夜に災害が起きたときは、周りがよく見えず、床に散らばったものを踏んでケガをする危険があります。そんなときは、懐中電灯とスリッパがあるとケガを防ぐのに役立ちます。閉じ込められたり、逃げ遅れたりしたときには笛で自分の居場所を伝えるのも効果的です。そのため、懐中電灯、スリッパ、笛は巾着袋などに入れて枕元に置いておきましょう。古くなって捨てるつもりのスニーカーも役に立ちます。


食料品や洗面用品は「自宅で避難生活を送る場合に備えるもの」です。水回りは柱が多く地震が起きても比較的崩れにくいので、食料品と洗面用品は普段使いの場所にまとめて置いておけば大丈夫です。

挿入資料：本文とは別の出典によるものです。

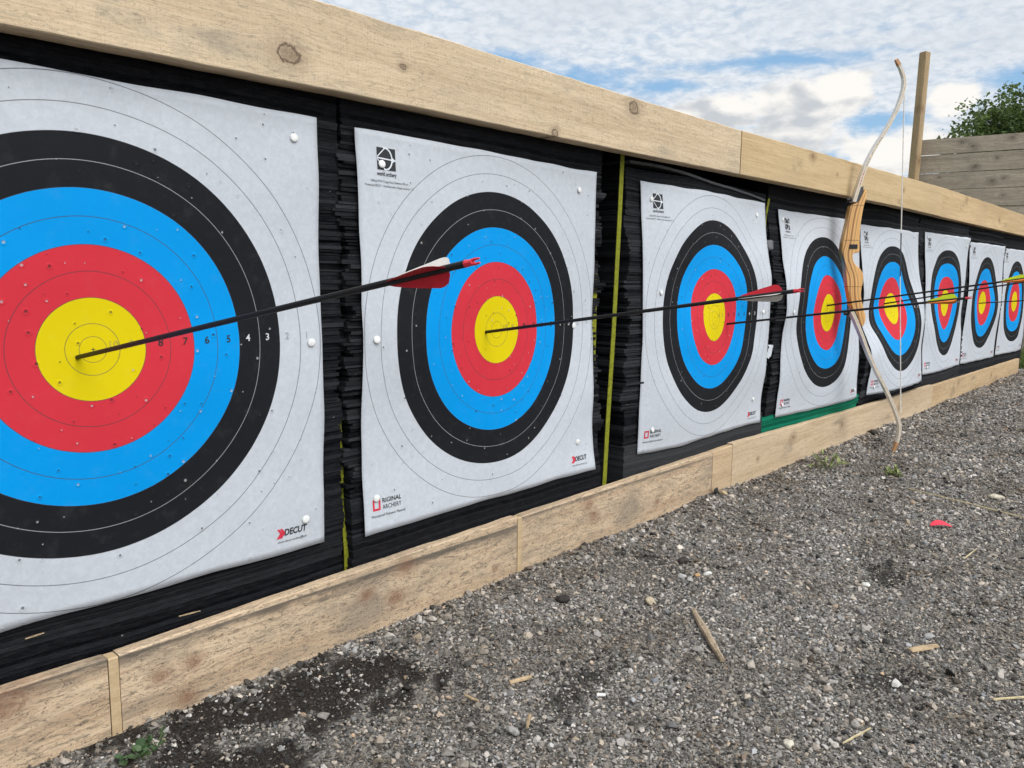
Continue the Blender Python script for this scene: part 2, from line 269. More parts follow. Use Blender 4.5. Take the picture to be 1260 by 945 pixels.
# loose stones: one uncountable layer, each stone a small angular pebble dropped on the ground sheet
def pebble_mesh(k, npts, flat):
    r = random.Random(100+k); bm = bmesh.new()
    for _ in range(npts):
        v = Vector((r.gauss(0, 1), r.gauss(0, 1), r.gauss(0, 1))).normalized()
        v = Vector((v.x*r.uniform(.85, 1.1), v.y*r.uniform(.7, .95), v.z*flat))
        bm.verts.new(v)
    res = bmesh.ops.convex_hull(bm, input=bm.verts)
    bmesh.ops.delete(bm, geom=[e for e in res['geom_interior'] if isinstance(e, bmesh.types.BMVert)], context='VERTS')
    bmesh.ops.bevel(bm, geom=list(bm.edges), offset=.05, segments=1, affect='EDGES', clamp_overlap=True)
    me = bpy.data.meshes.new('pebble'); bm.normal_update(); bm.to_mesh(me); bm.free(); return me
ms, nt, b = material('stone', .8, .3)
ca = nt.new('ShaderNodeAttribute', attribute_name='tint', attribute_type='INSTANCER').outputs['Color']
co = nt.new('ShaderNodeTexCoord').outputs['Object']
n = nt.noise(co, 3., 5, .7); n2 = nt.noise(co, 14., 3, .7)
col = nt.mix(nt.ss(n, .35, .7, .0, .55), ca, nt.mix(.6, ca, (.03, .027, .025)))
col = nt.mix(nt.ss(n2, .55, .75, 0., .35), col, (.30, .285, .26))
nt.put(b.inputs['Base Color'], col); nt.put(b.inputs['Normal'], nt.bump(n2, .3, .15))
pcol = bpy.data.collections.new('pebble_kinds')
for k in range(9):
    me = pebble_mesh(k, [11, 13, 16, 10, 14, 19, 12, 17, 14][k], [.5, .65, .45, .75, .4, .6, .7, .5, .35][k]); me.materials.append(ms)
    pcol.objects.link(bpy.data.objects.new('pebble', me))
CAM = (-46.69, -129.67)
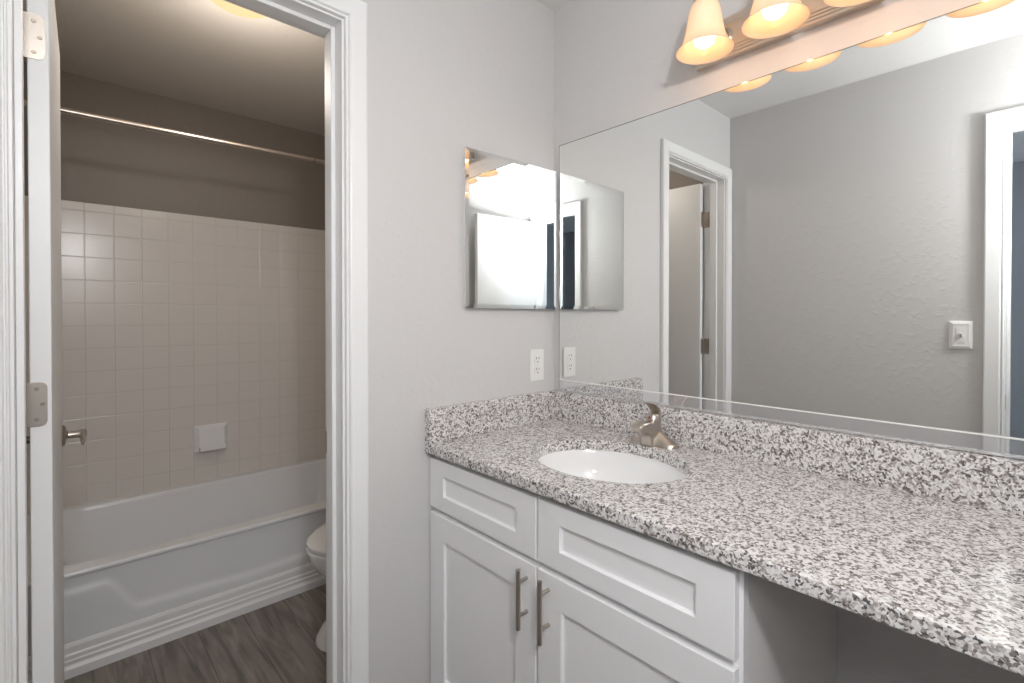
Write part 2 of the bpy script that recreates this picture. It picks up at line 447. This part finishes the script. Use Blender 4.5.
# bathroom door, open against the bathroom's left wall
door_w, door_t = .606, .033
d1 = thing('door_1', (-1.4230, .119, 0), 'white flat bathroom door standing open against the tub room left wall', 'door', kind='structure')
D1 = Matrix.Translation((-1.4230, .119, 0)) @ Matrix.Rotation(-math.radians(1.5), 4, 'Z')
MB().box(0, door_t, 0, door_w, .012, 2.026, .0015, 1).build('door_leaf', DOORP, d1, M=D1)
for hz in (1.819, 1.076, .22): hinge(d1, D1, hz)
knob_set(d1, D1, door_w-.062, .908, door_t, 0.0, -1)
# jamb-side leaves of the same hinges
for hz in (1.819, 1.076, .22):
    MB().box(JL, JL+.002, .086, .1135, hz-.045, hz+.045, .0007).build('hinge_leaf', NICKEL, f1)

# entry door, open into the vanity room along the front wall
d2 = thing('door_2', (-W+.004, ENT0+.006, 0), 'white flat entry door standing open in front of the front wall', 'door', kind='structure')
D2 = Matrix.Translation((-W+.022, ENT0+.010, 0)) @ Matrix.Rotation(-PI/2+math.radians(1.0), 4, 'Z')
MB().box(-.0005, door_t, 0, door_w, .012, 2.026, .0015, 1).build('door_leaf', DOORP, d2, M=D2)
for hz in (1.819, 1.076, .22): hinge(d2, D2, hz)
knob_set(d2, D2, door_w-.062, .908, door_t, 0.0, -1)

# baseboards
def baseboard(name, pts, label):
    mb = MB()
    for (x0, x1, y0, y1) in pts: mb.box(x0, x1, y0, y1, 0, .085, .003)
    struct(mb.build(name, TRIM), label, 'baseboard')
baseboard('baseboard_back', [(-.760, -.560, -.012, 0)], 'white baseboard between the doorway casing and the vanity')
baseboard('baseboard_left', [(-W, -W+.012, ENT1+.07, -.02)], 'white baseboard under the light switch')
baseboard('baseboard_right', [(-.012, 0, -L, -.935)], 'white baseboard under the open end of the counter')
baseboard('baseboard_bathroom', [(-.012, 0, T, 1.0)], 'white baseboard behind the toilet')

# ------------------------------------------------------------------ countertop with splashes
D = .570; ZC = .875; TB = .030; BT = .027; ZS = .977
SC = (-.299, -.472); SA = (.174, .211)
ct = thing('countertop', (-D/2, -L/2, ZC-TB), 'speckled grey granite countertop with an oval sink cut out', 'countertop')
bm = bmesh.new()
e = .004
angs = sorted([2*PI*k/128 for k in range(128)] + [math.atan2(y-SC[1], x-SC[0]) % (2*PI) for x in (-D, 0) for y in (-L, 0)])
def outer(a):
    c, s = math.cos(a), math.sin(a); t = 1e9
    if c > 1e-9: t = min(t, (0-SC[0])/c)
    if c < -1e-9: t = min(t, (-D-SC[0])/c)
    if s > 1e-9: t = min(t, (0-SC[1])/s)
    if s < -1e-9: t = min(t, (-L-SC[1])/s)
    return SC[0]+t*c, SC[1]+t*s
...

また、ライフラインが止まって一番困るのが水です。飲用・調理用水だけで1人1日3リットルが必要とされ、加えて生活用水まで用意したら家の中が水だらけになってしまいます。

そこでおすすめなのが、お風呂のお湯をすぐに流さずためておくことです。TOTOによると、湯船の70%までお湯をためているとしたら、単身向けなどの小さなお風呂で130リットル、家族向けなどの大きなお風呂で200リットルの生活用水を確保することができます。水洗トイレを流すのに使えますし、災害時用の浄水器を用意しておけば飲用水にもなります。

災害時に一番大切なのは「死なない」「ケガをしない」ことです。生き残ってこそ非常用持ち出し袋や食料などの備蓄がいかされます。防災備蓄を進めるとともに、家具の固定や初期消火の訓練など、発災時に自分の身を守るための対策も一緒に進めましょう。